The dark side of the righteous mind
By Mike Moore
Nov 24, 2015
A hundred years ago on Thanksgiving evening, an alcoholic ex-Methodist minister, William Joseph Doc Simmons, climbed Stone Mountain with 15 male colleagues ... He and his men built an altar of 16 stones at the summit and laid an American flag and a Bible on it. In the middle was a 16-foot wooden cross that Simmons had set up that morning. He set the cross aflame ... Simmons summarized the beliefs of the reborn Klan as adherence to the Tenets of the Christian Religion. White Supremacy. Protection of our Pure American Womanhood. Preventing unwarranted strikes by Foreign Labor Agitators.
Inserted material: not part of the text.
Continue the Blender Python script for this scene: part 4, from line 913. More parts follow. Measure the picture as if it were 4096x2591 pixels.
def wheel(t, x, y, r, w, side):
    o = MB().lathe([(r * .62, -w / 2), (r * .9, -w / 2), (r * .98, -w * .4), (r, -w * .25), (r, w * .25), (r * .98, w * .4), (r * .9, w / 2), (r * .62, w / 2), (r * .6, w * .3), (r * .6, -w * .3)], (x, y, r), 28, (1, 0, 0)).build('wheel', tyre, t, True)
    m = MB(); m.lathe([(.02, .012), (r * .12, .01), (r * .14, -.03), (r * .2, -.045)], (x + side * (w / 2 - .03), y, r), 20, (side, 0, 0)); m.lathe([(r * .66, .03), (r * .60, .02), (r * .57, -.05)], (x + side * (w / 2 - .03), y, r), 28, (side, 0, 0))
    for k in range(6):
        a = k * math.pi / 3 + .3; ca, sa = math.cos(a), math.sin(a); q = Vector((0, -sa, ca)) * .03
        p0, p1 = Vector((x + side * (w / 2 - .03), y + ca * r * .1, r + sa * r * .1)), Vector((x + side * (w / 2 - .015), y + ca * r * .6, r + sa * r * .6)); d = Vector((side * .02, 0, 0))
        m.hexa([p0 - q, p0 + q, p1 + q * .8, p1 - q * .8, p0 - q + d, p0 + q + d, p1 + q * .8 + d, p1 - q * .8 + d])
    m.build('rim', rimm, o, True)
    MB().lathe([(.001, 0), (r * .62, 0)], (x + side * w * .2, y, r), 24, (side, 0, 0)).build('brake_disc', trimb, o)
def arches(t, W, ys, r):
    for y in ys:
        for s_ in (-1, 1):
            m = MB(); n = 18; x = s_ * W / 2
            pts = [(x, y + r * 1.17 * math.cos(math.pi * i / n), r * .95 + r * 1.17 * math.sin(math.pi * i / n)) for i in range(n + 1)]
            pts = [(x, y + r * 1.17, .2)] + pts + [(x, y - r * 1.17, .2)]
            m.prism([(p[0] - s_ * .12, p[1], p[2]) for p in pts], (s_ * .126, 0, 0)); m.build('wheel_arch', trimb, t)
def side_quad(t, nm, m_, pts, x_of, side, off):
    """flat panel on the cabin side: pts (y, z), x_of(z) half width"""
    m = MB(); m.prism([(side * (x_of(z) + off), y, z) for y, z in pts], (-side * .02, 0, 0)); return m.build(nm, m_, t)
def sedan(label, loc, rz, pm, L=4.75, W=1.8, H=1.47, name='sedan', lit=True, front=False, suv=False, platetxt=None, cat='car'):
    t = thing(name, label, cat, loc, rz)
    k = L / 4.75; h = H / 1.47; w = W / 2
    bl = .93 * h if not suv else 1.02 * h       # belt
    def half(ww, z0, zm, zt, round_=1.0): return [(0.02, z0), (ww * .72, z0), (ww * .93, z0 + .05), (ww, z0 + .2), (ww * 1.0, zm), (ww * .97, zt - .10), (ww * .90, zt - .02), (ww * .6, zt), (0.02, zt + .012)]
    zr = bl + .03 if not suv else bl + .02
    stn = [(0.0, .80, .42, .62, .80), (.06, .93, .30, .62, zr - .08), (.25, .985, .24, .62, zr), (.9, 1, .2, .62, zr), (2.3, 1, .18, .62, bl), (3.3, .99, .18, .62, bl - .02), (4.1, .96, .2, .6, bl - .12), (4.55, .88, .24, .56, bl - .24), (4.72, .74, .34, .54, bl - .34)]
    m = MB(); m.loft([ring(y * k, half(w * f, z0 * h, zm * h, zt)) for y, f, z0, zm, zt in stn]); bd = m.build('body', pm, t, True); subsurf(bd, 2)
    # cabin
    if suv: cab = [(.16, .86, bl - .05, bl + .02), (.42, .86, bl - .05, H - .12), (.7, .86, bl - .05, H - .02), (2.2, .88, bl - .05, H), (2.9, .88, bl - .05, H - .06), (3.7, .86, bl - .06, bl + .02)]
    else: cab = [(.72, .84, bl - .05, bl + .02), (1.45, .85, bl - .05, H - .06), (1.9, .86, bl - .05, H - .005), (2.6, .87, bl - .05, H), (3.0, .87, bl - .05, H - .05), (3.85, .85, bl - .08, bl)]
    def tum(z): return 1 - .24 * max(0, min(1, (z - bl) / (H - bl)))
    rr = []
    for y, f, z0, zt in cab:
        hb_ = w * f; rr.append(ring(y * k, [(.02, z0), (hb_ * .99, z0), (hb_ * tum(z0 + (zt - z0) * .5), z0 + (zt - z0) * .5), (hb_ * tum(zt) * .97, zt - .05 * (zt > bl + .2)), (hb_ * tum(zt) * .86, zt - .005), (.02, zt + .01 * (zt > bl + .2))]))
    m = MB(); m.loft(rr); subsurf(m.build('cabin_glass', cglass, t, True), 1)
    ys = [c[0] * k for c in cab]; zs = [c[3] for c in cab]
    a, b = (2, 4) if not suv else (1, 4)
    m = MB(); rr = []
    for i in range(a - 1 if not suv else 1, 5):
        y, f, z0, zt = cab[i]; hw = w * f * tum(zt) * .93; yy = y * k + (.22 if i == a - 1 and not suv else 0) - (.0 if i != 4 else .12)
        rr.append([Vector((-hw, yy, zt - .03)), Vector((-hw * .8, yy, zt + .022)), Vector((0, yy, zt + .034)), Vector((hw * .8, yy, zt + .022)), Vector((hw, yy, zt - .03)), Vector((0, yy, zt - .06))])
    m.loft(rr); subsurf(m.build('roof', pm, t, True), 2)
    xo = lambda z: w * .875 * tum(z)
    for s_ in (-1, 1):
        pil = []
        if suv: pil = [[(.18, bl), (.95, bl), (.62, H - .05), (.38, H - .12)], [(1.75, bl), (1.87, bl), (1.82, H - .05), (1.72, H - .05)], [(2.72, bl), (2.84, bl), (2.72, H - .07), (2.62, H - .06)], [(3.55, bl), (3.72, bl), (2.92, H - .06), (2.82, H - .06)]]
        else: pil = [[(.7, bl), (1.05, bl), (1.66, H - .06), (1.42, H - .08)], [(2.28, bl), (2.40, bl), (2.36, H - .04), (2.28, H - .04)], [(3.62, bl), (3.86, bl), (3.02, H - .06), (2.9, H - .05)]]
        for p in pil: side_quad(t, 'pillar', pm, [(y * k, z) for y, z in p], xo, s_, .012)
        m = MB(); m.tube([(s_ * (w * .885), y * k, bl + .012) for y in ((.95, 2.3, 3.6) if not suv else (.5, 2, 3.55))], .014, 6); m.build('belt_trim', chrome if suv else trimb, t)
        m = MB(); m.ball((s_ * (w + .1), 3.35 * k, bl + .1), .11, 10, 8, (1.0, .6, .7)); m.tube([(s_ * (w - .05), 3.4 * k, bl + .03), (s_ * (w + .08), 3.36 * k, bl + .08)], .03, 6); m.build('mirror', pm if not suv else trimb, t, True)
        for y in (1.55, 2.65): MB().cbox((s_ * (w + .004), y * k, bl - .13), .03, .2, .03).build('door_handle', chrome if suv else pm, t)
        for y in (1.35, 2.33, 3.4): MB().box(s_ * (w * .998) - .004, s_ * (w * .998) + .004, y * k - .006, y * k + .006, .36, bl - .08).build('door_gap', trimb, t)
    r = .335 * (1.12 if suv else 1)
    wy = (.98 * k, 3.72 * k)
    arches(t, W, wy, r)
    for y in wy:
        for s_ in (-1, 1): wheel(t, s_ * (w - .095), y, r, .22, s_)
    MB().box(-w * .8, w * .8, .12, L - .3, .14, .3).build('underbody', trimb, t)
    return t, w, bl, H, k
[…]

Upholding the Constitution of the United States of America. The Sovereignty of State Rights. Promotion of Pure Americanism ... In reality, its mission was mainly the intimidation and persecution of Jews, Catholics, recent immigrants not of Aryan descent, and of course, African-Americans ...
The Founders were pretty righteous about the principle of self-government. We can be thankful for that. Righteous in a good cause is great ... But the Righteous Mind in its most extreme form is often dangerous, particularly to the American Idea of openness and tolerance. It is useful to recall that at the Thanksgiving table.